WHAT YOU HAVE TO DO: Only the lines from the line containing "Model this scene" through the line containing "# tub front" should be reproduced, please, with no pictures.

SUPPLIED ENTRIES:
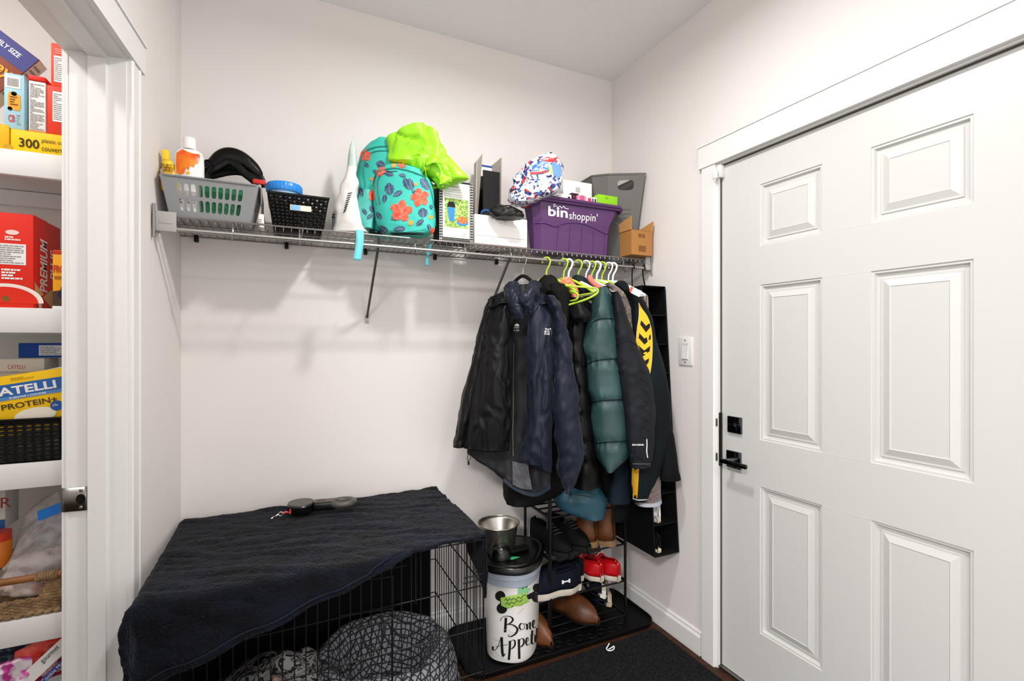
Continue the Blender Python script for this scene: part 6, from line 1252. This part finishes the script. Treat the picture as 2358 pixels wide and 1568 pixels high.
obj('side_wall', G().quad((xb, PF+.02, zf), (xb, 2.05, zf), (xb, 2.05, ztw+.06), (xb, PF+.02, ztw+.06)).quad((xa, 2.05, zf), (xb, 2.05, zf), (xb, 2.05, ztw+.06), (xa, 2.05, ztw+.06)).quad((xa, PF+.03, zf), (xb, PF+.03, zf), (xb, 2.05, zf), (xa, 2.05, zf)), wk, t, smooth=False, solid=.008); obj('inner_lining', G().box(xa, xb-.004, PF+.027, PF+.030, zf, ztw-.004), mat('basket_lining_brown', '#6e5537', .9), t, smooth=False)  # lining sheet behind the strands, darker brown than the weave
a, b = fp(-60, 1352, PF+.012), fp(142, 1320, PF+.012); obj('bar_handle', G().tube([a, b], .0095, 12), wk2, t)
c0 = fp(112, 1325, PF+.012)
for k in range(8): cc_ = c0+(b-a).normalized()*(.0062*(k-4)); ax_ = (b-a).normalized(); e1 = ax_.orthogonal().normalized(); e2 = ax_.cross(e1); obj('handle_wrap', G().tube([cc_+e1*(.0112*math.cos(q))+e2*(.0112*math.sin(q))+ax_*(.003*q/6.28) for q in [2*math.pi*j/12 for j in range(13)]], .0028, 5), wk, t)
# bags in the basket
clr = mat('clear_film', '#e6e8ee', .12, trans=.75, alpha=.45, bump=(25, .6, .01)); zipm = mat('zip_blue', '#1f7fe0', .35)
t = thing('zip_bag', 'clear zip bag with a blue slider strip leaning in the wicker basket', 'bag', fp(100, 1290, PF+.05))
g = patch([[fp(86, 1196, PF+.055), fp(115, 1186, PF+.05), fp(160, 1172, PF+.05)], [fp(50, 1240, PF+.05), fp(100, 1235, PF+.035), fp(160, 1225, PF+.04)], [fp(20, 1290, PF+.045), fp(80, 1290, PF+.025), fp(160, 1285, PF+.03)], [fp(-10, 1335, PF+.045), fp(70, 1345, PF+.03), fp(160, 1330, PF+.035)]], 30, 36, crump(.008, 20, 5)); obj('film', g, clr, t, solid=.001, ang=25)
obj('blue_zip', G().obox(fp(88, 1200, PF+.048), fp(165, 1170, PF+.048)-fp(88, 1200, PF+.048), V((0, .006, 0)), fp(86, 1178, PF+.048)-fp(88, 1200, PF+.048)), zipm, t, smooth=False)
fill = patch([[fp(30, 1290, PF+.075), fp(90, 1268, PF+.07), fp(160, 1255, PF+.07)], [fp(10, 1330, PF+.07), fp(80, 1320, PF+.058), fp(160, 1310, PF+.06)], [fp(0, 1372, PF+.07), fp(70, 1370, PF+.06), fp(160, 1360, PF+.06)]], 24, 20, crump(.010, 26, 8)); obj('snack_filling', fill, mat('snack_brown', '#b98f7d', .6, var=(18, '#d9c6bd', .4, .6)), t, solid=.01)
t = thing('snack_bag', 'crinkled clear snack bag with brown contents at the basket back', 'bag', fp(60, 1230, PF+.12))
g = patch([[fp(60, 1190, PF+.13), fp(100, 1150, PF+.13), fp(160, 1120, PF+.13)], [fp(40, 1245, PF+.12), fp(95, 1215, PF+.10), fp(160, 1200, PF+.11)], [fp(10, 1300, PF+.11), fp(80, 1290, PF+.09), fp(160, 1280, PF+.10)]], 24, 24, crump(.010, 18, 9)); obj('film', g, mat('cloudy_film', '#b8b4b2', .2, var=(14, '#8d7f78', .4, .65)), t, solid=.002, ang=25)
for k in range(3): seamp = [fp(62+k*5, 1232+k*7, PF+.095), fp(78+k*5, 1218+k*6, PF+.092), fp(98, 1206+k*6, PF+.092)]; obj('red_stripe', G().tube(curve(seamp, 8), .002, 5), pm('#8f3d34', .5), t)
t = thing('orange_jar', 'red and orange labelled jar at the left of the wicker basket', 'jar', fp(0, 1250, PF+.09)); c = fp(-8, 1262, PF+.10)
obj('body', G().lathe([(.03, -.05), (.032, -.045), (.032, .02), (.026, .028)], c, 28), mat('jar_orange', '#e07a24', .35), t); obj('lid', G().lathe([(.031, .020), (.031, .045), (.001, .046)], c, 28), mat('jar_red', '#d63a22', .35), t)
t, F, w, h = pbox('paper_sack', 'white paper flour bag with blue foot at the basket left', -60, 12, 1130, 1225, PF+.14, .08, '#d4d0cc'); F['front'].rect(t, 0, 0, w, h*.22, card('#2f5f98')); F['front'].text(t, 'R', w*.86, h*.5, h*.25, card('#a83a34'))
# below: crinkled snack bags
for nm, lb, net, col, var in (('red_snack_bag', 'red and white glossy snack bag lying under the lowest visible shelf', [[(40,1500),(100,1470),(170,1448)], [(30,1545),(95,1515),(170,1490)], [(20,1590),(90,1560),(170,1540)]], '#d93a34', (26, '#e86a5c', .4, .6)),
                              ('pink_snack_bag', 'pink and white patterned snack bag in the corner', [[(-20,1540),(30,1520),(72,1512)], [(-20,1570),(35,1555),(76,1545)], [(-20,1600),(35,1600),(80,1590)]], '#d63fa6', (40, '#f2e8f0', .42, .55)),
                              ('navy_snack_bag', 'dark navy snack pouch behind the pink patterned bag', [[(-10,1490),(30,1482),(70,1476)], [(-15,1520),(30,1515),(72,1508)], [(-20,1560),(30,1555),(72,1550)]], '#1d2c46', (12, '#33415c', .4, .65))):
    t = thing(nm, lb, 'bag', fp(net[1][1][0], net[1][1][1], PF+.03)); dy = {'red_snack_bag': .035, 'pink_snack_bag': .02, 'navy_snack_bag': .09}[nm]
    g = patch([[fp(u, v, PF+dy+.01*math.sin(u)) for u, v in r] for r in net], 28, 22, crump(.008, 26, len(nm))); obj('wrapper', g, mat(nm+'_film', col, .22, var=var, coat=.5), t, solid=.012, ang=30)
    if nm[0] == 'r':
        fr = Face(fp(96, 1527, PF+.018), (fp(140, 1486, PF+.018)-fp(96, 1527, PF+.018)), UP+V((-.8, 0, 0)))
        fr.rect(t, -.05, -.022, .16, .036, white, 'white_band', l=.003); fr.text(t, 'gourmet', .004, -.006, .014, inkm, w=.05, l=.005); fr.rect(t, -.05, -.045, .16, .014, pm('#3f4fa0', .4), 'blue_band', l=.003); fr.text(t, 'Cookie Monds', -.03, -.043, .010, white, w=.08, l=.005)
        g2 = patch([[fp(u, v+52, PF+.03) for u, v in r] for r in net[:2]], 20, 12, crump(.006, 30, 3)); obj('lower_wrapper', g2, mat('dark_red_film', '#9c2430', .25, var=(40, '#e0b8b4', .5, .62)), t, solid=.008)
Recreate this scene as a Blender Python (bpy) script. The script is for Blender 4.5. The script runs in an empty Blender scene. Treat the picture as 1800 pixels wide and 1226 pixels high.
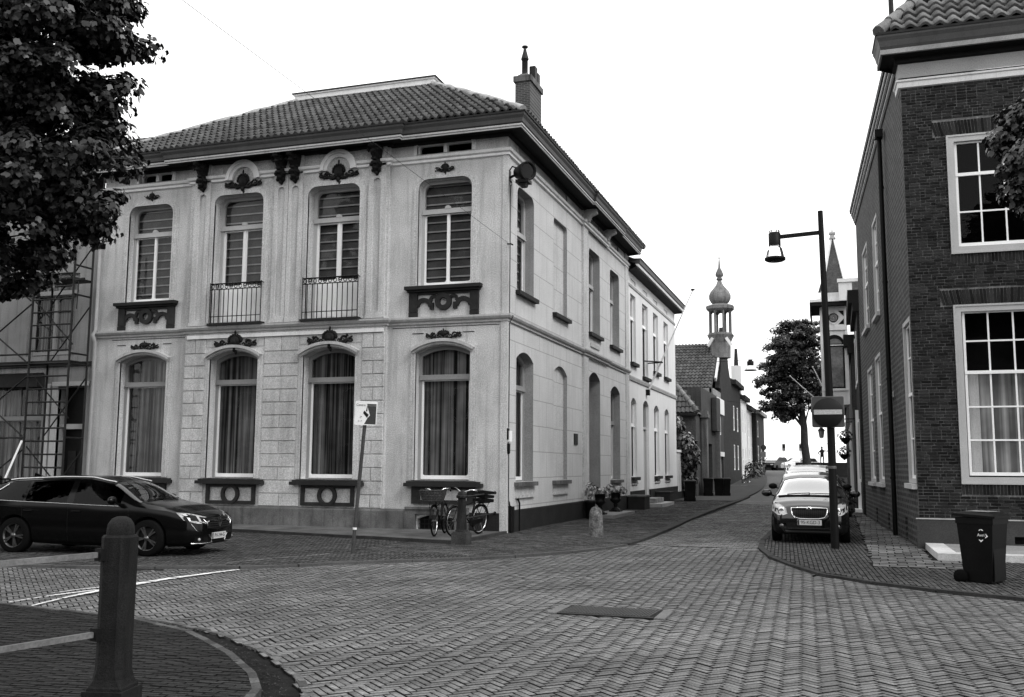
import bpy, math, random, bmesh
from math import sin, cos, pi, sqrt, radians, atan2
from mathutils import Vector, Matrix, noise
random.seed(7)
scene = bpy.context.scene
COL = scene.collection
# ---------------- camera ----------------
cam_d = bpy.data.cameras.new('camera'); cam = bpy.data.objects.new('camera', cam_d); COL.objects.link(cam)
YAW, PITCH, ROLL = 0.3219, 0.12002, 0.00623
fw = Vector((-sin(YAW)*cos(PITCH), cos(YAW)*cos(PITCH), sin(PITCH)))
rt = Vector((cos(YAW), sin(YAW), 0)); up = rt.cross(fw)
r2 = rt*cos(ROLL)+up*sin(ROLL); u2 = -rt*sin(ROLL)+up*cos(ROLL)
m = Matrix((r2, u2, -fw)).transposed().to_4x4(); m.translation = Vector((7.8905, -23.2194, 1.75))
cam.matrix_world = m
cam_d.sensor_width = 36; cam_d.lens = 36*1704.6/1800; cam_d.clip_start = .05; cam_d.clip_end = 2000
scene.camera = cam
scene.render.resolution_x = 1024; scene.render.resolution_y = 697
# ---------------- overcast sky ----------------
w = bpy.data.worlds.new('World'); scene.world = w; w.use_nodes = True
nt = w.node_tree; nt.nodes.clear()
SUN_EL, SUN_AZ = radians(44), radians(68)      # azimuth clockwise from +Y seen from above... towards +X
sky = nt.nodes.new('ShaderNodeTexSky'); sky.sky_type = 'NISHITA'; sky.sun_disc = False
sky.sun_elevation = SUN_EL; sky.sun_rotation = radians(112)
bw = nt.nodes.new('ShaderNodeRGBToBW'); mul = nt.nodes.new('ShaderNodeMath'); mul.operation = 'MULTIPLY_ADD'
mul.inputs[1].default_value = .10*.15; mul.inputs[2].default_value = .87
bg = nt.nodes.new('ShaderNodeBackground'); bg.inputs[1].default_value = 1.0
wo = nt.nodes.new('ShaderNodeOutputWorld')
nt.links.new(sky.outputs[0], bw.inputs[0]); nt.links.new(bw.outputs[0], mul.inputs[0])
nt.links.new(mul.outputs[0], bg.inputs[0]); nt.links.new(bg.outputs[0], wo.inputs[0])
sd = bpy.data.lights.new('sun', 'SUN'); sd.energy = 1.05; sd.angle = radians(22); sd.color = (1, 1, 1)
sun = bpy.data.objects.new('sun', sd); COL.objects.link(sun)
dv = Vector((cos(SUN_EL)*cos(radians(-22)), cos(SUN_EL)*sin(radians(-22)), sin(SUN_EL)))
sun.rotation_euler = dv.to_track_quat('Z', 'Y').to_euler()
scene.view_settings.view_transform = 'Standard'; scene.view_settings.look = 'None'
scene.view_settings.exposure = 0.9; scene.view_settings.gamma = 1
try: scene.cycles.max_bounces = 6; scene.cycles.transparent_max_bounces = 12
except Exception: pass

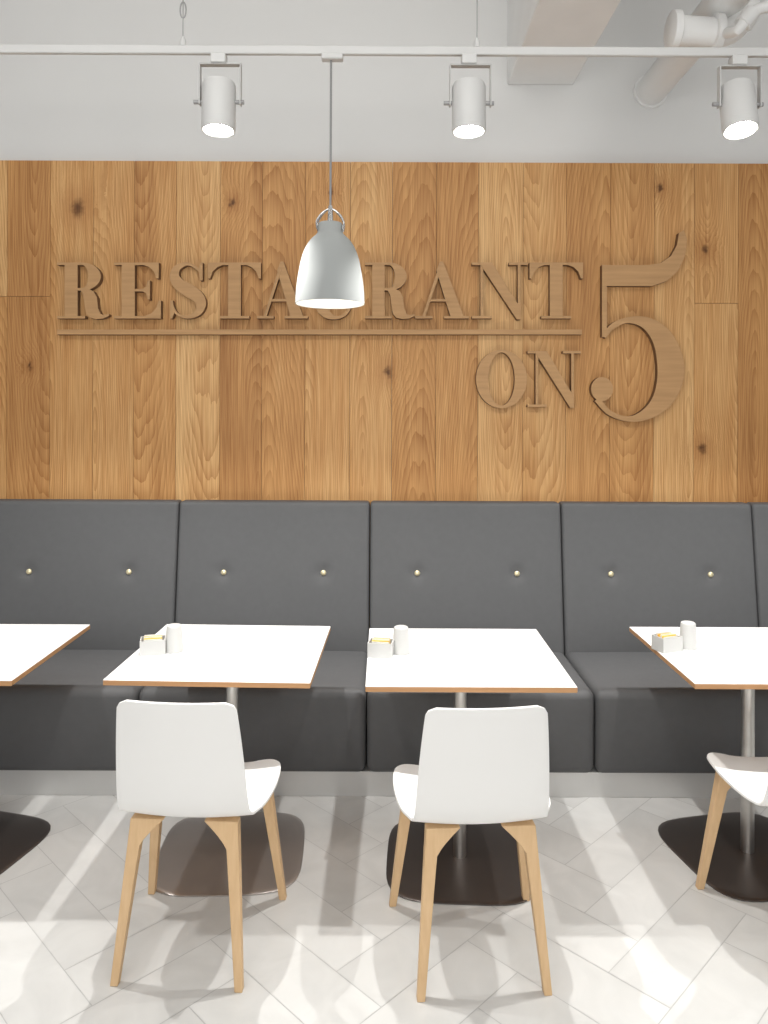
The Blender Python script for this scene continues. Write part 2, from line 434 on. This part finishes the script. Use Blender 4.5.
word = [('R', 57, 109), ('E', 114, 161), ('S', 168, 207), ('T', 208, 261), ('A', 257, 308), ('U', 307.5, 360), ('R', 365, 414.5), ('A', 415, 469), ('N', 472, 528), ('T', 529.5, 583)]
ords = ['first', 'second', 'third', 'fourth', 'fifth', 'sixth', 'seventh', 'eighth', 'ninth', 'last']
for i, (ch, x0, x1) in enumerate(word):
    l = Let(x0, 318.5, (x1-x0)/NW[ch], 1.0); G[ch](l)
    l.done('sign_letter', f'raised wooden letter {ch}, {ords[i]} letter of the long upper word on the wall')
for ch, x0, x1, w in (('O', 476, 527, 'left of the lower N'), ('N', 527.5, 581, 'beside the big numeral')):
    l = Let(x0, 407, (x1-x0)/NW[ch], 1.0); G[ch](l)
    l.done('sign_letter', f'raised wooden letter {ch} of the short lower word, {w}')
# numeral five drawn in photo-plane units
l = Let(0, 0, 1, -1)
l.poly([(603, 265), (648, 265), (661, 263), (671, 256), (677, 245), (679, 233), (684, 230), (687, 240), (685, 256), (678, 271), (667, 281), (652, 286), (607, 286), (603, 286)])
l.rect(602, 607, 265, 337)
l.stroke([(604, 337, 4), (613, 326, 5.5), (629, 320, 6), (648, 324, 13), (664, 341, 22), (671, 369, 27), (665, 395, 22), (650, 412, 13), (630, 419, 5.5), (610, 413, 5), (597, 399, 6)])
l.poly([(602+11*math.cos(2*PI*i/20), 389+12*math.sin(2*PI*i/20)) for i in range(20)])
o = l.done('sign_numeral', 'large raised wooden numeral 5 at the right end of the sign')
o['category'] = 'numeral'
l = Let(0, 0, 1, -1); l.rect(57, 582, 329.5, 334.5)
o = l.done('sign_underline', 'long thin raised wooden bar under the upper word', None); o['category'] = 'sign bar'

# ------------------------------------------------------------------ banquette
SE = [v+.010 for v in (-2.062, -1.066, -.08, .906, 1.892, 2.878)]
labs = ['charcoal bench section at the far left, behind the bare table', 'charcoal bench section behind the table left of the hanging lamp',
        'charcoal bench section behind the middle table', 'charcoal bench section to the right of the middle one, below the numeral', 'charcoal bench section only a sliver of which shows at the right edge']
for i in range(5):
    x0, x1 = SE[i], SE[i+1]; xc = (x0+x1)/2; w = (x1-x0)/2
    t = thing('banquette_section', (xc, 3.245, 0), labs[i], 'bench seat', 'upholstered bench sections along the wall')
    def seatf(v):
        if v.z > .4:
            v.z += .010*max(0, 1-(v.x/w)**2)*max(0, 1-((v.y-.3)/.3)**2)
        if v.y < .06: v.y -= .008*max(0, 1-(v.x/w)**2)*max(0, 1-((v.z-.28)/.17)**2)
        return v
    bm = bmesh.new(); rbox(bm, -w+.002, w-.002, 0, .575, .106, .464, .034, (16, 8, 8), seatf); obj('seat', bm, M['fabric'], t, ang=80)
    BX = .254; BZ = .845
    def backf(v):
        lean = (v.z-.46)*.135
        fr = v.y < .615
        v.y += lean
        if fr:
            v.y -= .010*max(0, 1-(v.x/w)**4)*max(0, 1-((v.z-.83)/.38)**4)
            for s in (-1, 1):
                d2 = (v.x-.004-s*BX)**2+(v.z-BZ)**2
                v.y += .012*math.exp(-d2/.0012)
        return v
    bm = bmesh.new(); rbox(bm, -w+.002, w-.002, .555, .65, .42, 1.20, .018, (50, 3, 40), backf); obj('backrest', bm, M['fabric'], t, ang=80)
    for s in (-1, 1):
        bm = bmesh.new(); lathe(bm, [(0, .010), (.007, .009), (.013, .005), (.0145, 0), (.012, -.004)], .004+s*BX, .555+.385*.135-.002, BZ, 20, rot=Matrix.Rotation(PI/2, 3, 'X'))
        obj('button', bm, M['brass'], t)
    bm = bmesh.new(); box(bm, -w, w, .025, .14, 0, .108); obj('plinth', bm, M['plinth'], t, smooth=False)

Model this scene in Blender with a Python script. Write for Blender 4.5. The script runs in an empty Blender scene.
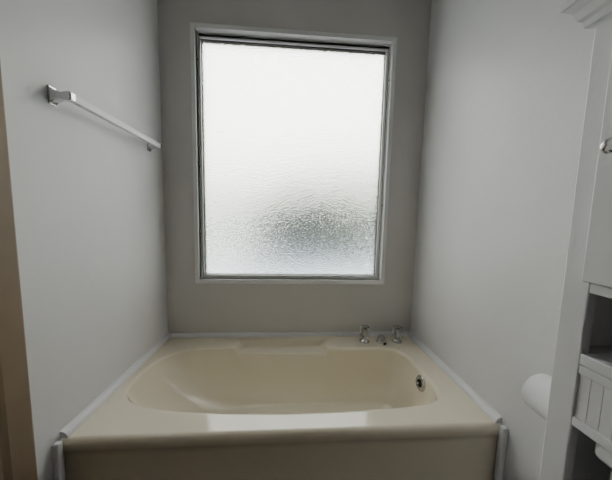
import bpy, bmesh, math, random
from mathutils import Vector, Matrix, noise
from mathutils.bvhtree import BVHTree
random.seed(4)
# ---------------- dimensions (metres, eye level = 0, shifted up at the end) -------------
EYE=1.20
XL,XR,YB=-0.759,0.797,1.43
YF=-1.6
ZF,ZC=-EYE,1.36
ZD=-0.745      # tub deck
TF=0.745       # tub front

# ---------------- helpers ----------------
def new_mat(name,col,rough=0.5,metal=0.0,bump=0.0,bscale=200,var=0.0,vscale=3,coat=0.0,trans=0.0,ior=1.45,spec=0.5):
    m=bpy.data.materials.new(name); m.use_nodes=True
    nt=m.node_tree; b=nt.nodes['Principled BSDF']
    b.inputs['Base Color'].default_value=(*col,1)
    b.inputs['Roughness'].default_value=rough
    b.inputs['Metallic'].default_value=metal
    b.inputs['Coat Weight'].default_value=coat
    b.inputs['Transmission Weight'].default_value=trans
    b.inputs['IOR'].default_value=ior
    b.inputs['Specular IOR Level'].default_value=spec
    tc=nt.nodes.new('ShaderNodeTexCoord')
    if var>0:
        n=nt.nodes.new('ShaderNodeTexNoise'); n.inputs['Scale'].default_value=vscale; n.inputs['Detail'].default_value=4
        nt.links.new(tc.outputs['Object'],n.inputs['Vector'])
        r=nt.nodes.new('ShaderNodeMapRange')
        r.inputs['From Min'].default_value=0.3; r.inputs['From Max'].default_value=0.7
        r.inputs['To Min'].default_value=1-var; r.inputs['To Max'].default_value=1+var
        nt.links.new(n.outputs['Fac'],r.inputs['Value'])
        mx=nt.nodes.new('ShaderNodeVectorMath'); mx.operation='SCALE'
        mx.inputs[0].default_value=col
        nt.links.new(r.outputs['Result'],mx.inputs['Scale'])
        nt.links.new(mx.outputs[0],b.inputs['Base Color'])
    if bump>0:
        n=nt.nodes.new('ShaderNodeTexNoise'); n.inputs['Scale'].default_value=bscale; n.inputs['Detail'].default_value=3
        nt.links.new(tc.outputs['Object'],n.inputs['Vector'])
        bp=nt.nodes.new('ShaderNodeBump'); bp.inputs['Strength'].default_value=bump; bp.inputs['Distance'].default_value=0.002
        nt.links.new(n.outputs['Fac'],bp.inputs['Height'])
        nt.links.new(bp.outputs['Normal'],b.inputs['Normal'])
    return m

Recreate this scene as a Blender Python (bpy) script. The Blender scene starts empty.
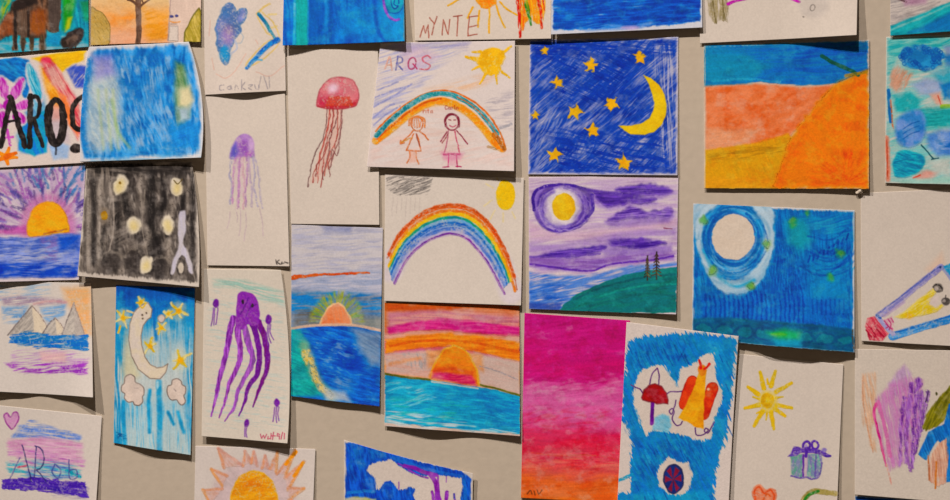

SOLUTION:
Model this scene in Blender with a Python script. Write for Blender 4.5. The script runs in an empty Blender scene.
import bpy, bmesh, math, random
from mathutils import Vector, Matrix, noise
from mathutils.bvhtree import BVHTree
random.seed(4)
# ---------------- dimensions (metres, eye level = 0, shifted up at the end) -------------
EYE=1.20
XL,XR,YB=-0.759,0.797,1.43
YF=-1.6
ZF,ZC=-EYE,1.36
ZD=-0.745      # tub deck
TF=0.745       # tub front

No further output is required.